Real Madryt pokonał w derbach na wyjeździe Rayo Vallecano 3:2 w wieczornym meczu 12. kolejki La Liga. Na początku drugiej połowy "Królewscy" prowadzili już 3:0, ale później stracili dwie bramki i przeżywali ciężkie chwile.

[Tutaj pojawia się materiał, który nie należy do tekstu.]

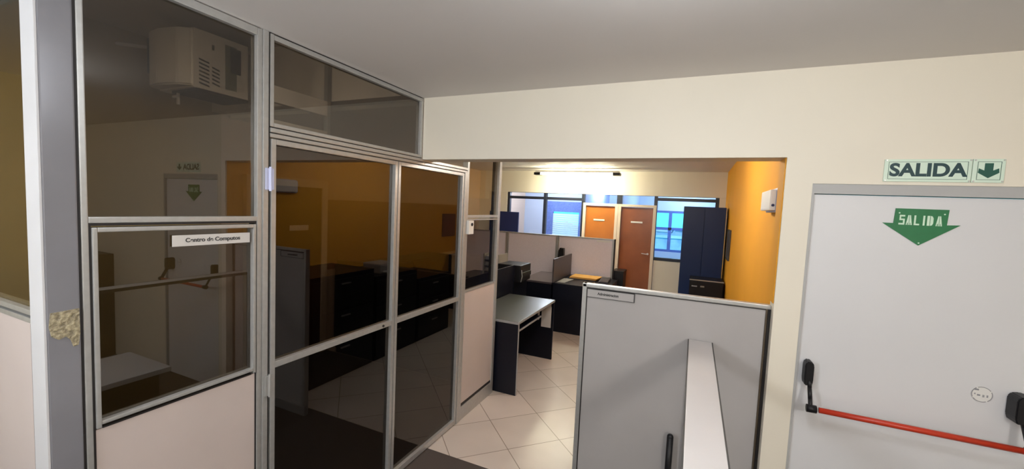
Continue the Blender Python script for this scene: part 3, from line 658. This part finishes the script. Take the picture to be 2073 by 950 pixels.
t = thing('label_printer', (-0.02, 3.95, 1.0), 'pale grey printer on the middle filing cabinet, mirrored in the glass door', 'printer')
obj('body', box(B(), -0.15, 0.12, 3.78, 4.08, 1.001, 1.12, 0.01), M_greyp, t)
obj('paper_tray', box(B(), -0.20, -0.15, 3.82, 4.04, 1.02, 1.035, 0.003), M_paper, t)
# emergency light on orange wall
t = thing('emergency_light', (XO - 0.03, 3.0, 1.92), 'small white emergency light on the orange wall near the opening', 'lamp')
obj('housing', box(B(), XO - 0.03, XO - 0.001, 2.74, 3.10, 1.915, 2.055, 0.006), M_lav, t)
obj('lens', box(B(), XO - 0.062, XO - 0.03, 2.752, 3.088, 1.925, 2.045, 0.010), M_white, t)
obj('test_button', tube(B(), (XO - 0.045, 2.750, 1.955), (XO - 0.045, 2.745, 1.955), 0.008), M_navyb, t)

# ------------------------------------------------------------------ dim room behind the glass
t = thing('door_5', (XL + 0.03, 3.1, 0), 'dark brown door in the ochre wall behind the double glass door', 'door', None, 'structure')
bm = B(); box(bm, XL, XL + 0.06, 3.52, 3.60, 0, 2.08, 0.004); box(bm, XL, XL + 0.06, 2.62, 2.70, 0, 2.08, 0.004); box(bm, XL, XL + 0.06, 2.70, 3.52, 1.99, 2.08, 0.004)
obj('door_frame', bm, M_frame, t)
obj('door_leaf', box(B(), XL + 0.005, XL + 0.045, 2.70, 3.52, 0.01, 1.99), mat('dark_brown_veneer', (0.07, 0.022, 0.010), 0.35), t)
tag(obj('name_plate', box(B(), XL + 0.046, XL + 0.05, 3.10, 3.34, 1.50, 1.56), M_white), 'white name plate on the dark brown door behind the glass', 'sign')
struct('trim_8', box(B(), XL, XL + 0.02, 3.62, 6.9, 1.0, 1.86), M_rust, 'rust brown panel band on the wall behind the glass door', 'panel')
for i, (y0, y1) in enumerate(((3.75, 4.7), (4.72, 5.7))):
    t = thing('low_cabinet', (XL + 0.3, (y0 + y1) / 2, 0), ['black low cabinet nearer the brown door behind the glass', 'black low cabinet farther from the brown door behind the glass'][i], 'cabinet', 'low cabinets along the ochre wall')
    obj('body', box(B(), XL + 0.025, XL + 0.5, y0, y1, 0, 1.05, 0.005), M_black, t)
    obj('door', box(B(), XL + 0.5, XL + 0.515, y0 + .01, y1 - .01, 0.05, 1.03, 0.003), M_blackp, t)
for i, (x0, x1) in enumerate(((-3.9, -3.1), (-3.08, -2.25))):
    t = thing('room_divider', ((x0 + x1) / 2, 3.64, 0), ['dark divider board behind the glass door, left half', 'dark divider board behind the glass door, right half'][i], 'divider', 'dark divider boards behind the glass door')
    obj('panel', box(B(), x0, x1, 3.625, 3.655, 0, 1.12, 0.004), M_black, t)
    obj('top_rail', box(B(), x0, x1, 3.62, 3.66, 1.12, 1.14, 0.003), M_blackp, t)
t = thing('hanging_rack', (-2.62, 2.0, 3.1), 'pale double rail rack hanging from the ceiling, seen dimly through the transom pane', 'rack')
for z0, z1 in ((2.50, 2.61), (2.28, 2.385)): obj('rail', box(B(), -2.64, -2.60, 1.81, 2.30, z0, z1, 0.004), M_acw, t)
for y in (1.83, 2.315): obj('hanger', box(B(), -2.64, -2.60, y - 0.015, y + 0.015, 2.26, 3.1, 0.002), M_edge, t)
# air conditioner
t = thing('air_conditioner', (-3.55, 2.05, 2.62), 'old white window air conditioner under the ceiling behind the tinted glass', 'air conditioner')
ax1, ax0 = -3.22, -3.64; ay0, ay1 = 1.72, 2.10; az0, az1 = 2.605, 3.01
obj('casing', box(B(), ax0, ax1, ay0, ay1, az0, az1, 0.01), M_acw, t)
obj('wall_sleeve', box(B(), ax0 + 0.06, ax1 - 0.05, ay1, YW, az0 + 0.05, az1 - 0.04, 0.004), M_edge, t)
bm = B(); prism(bm, [(0.03, -0.075), (0.16, -0.09), (0.34, -0.06), (0.42, -0.01), (0.42, 0.02), (0, 0.02), (0, -0.05)], (ax0, ay0, az0 + 0.01), (1, 0, 0), (0, 1, 0), (0, 0, 1), 0.385)
bmesh.ops.bevel(bm, geom=bm.edges[:], offset=0.010, segments=3, affect='EDGES')
obj('front_grille', bm, M_acw, t)
obj('grille_groove', box(B(), ax0 + 0.035, ax0 + 0.042, ay0 - 0.086, ay0 - 0.07, az0 + 0.10, az0 + 0.34), M_acd, t)
for c in range(2):
    bm = B()
    for rr in range(7 - c * 2):
        y0 = ay0 + 0.035 + c * 0.085; z = az0 + 0.035 + rr * 0.027 + c * .02
        prism(bm, [(0, 0), (.066 - c * .015, -.012), (.066 - c * .015, -.001), (0, .011)], (ax1 - 0.001, y0, z), (0, 1, 0), (0, 0, 1), (1, 0, 0), 0.003)
    obj('vent_slots', bm, M_acd, t)
obj('latch_hole', box(B(), ax1 - 0.002, ax1 + 0.003, ay0 + 0.12, ay0 + 0.135, az0 + 0.29, az0 + 0.325), M_acd, t)
obj('coil_opening', box(B(), ax1 - 0.002, ax1 + 0.004, ay0 + 0.21, ay0 + 0.29, az0 + 0.04, az0 + 0.36), M_acg, t)
obj('dark_opening', box(B(), ax1 - 0.002, ax1 + 0.006, ay0 + 0.245, ay0 + 0.32, az0 + 0.17, az0 + 0.35), M_acd, t)
obj('drain_pipe', tube(B(), (ax0 - 0.02, ay0 + 0.1, az1 - 0.08), (XL, ay0 - .05, az1 - 0.03), 0.012), M_acw, t)
obj('bracket', box(B(), ax0 + 0.12, ax1, ay0 + 0.02, ay1, az0 - 0.02, az0, .002), M_acd, t)
bm = B(); box(bm, ax0 + 0.12, ax0 + 0.19, ay0 + 0.02, ay0 + 0.035, az0 - 0.05, az0 - 0.035, .001); box(bm, ax0 + 0.175, ax0 + 0.19, ay0 + 0.02, ay0 + 0.035, az0 - 0.10, az0 - 0.02)
obj('bracket_hook', bm, M_acw, t)

# ------------------------------------------------------------------ lamps
def area(name, loc, sx, sy, power, col, parent=None, rot=(0, 0, 0)):
    l = bpy.data.lights.new(name, 'AREA'); l.shape = 'RECTANGLE'; l.size = sx; l.size_y = sy; l.energy = power; l.color = col
    o = bpy.data.objects.new(name, l); COL.objects.link(o); o.location = loc; o.rotation_euler = rot
    if parent: o.parent = parent; o.location = Vector(loc) - wpos(parent)
    return o
def batten(loc, along, L, label, n=2, st=12, col=(1, 0.95, 0.8), power=0, lc=(1, 1, 1), drop=0.06, ends=M_blackp):
    x, y, z = loc; t = thing('ceiling_lamp', (x, y, z), label, 'lamp')
    a = Vector((1, 0, 0)) if along == 'X' else Vector((0, 1, 0)); b_ = Vector((0, 1, 0)) if along == 'X' else Vector((1, 0, 0))
    def bb(bm, u0, u1, v0, v1, z0, z1, bev=.002):
        p = Vector(loc) + a * u0 + b_ * v0; q = Vector(loc) + a * u1 + b_ * v1
        return box(bm, p.x, q.x, p.y, q.y, z + z0, z + z1, bev)
    obj('housing', bb(B(), -L / 2, L / 2, -0.05, 0.05, -0.03, -0.001), M_white, t)
    obj('end_cap', bb(B(), -L / 2 - 0.02, -L / 2 + 0.10, -0.07, 0.07, -0.075, -0.032), ends, t); obj('end_cap', bb(B(), L / 2 - 0.10, L / 2 + 0.02, -0.07, 0.07, -0.075, -0.032), ends, t)
    for s_ in (-0.03, 0.03)[:n]:
        p = Vector(loc) + a * (-L / 2 + 0.11) + b_ * s_ - Vector((0, 0, 0.052)); q = Vector(loc) + a * (L / 2 - 0.11) + b_ * s_ - Vector((0, 0, 0.052))
        obj('tube', tube(B(), p, q, 0.014, 12), emit('tube_glow', col, st), t)
    if power:
        for k in range(3):
            l = bpy.data.lights.new('lamp_light', 'POINT'); l.energy = power / 3; l.color = lc; l.shadow_soft_size = 0.05
            o = bpy.data.objects.new('lamp_light', l); COL.objects.link(o); o.parent = t; o.location = a * ((k - 1) * L * 0.28) - Vector((0, 0, 0.135))
    return t
batten((-1.93, 6.98, 2.545), 'X', 1.48, 'bright fluorescent batten lamp below the far beam with dark end caps', st=45, power=P_TUBE, lc=(1, 0.95, 0.62))
batten((-0.55, 3.9, ZC), 'Y', 1.2, 'fluorescent lamp on the office ceiling hidden above the opening', st=6, power=P_OFFICE, lc=C_OFF, ends=M_white)
def globe(x, y, z, power, col, label):
    t = thing('pendant_lamp', (x, y, ZC), label, 'lamp')
    obj('ceiling_rose', tube(B(), (x, y, ZC - 0.03), (x, y, ZC - 0.001), 0.05), M_white, t)
    obj('cord', tube(B(), (x, y, min(z + 0.16, ZC - 0.04)), (x, y, ZC - 0.03), 0.004, 8), M_blackp, t)
    bm = B(); bmesh.ops.create_uvsphere(bm, u_segments=24, v_segments=14, radius=0.17 if z < 2.3 else 0.10, matrix=Matrix.Translation((x, y, z)))
    g = obj('lamp_shade', bm, glass('opal_globe_%d' % int(power), (1, 1, 1), 0.05, 0.4), t, True)
    l = bpy.data.lights.new('lamp_light', 'POINT'); l.energy = power; l.color = col; l.shadow_soft_size = 0.15 if z < 2.3 else 0.08
    o = bpy.data.objects.new('lamp_light', l); COL.objects.link(o); o.parent = t; o.location = (0, 0, z - ZC)
globe(1.25, -0.9, 2.22, P_GLOBE, C_HALL, 'globe lamp hanging from the hall ceiling behind the viewer on the right')
globe(-1.5, -0.9, 2.0, P_GLOBE2, C_COOL, 'globe lamp added behind the viewer on the left to light the header wall and ceiling')  # added fill lamp, lifts the left header wall and ceiling
globe(0.0, 0.84, 2.43, P_SPOT, C_COOL, 'globe lamp hanging from the hall ceiling just above the viewer')
t = thing('added_room_light', (-2.2, 1.1, 3.1), 'lamp added behind the tinted glass to brighten the air conditioner', 'lamp')  # added light, placed to brighten the air conditioner
obj('housing', box(B(), -2.3, -2.1, 1.0, 1.2, 3.06, 3.1, 0.004), M_white, t)
area('lamp_light', (-2.2, 1.1, 3.04), 0.2, 0.2, P_ROOM, (1, 0.97, 0.88), t)
batten((-3.0, 8.9, 2.5), 'Y', 1.2, 'cool lamp added in the small office behind the left glazing, standing in for daylight', st=6, power=P_BACK, lc=(0.8, 0.88, 1.0), ends=M_white)  # added lamp instead of daylight in the left back office
batten((-0.1, 9.0, 2.5), 'Y', 1.2, 'cool lamp added in the small office behind the right glazing, standing in for daylight', st=6, power=P_BACK, lc=C_DAY, ends=M_white)  # added bluish lamp, plays the daylight behind the right glazing
batten((-1.75, 8.8, 2.5), 'Y', 1.2, 'cool lamp added in the small office behind the orange door, standing in for daylight', st=6, power=P_BACK * .6, lc=C_DAY, ends=M_white)  # added as well, daylight substitute for the middle back office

Do 48. minuty wydawało się, że nie będzie żadnych emocji. Po dwóch golach Cristiano Ronaldo i jednym Karima Benzemy goście prowadzili wysoko, ale chyba za szybko uwierzyli w łatwe zwycięstwo. Między 53. i 55. minutą piłkarze Rayo, zajmujący obecnie ostatnie miejsce w tabeli, dwukrotnie wykonywali rzut karny. Oba pewnie wykorzystał pomocnik wypożyczony z Valencii Jonathan Viera. Za pierwszym razem trafił technicznie w środek bramki, a za drugim - przy słupku.

Zachęceni takim obrotem sprawy gospodarze rzucili się do ataków. Grali szybko i pomysłowo. Co chwila na polu karnym Realu dochodziło do groźnych sytuacji. Raz golkipera "Królewskich" Diego Lopeza uratował słupek, a kilkakrotnie piłka nieznacznie mijała jego bramkę. Ponadto piłkarze Rayo Vallecano mieli pretensje do arbitra za to, że po faulu w drugiej połowie nie pokazał czerwonej kartki (drugiej żółtej) Walijczykowi Garethowi Bale'owi.

Real był bliski zdobycia gola w 83. minucie, ale strzał Ronaldo i po chwili jego dobitkę obronił Ruben Martinez.

W tabeli trzeci Real traci sześć punktów do Barcelony, która już w piątek pokonała w derbach miasta Espanyol 1:0. Jedynego gola strzelił Alexis Sanchez w 68. minucie. Wicelider Atletico Madryt podejmie dzisiaj Athletic Bilbao.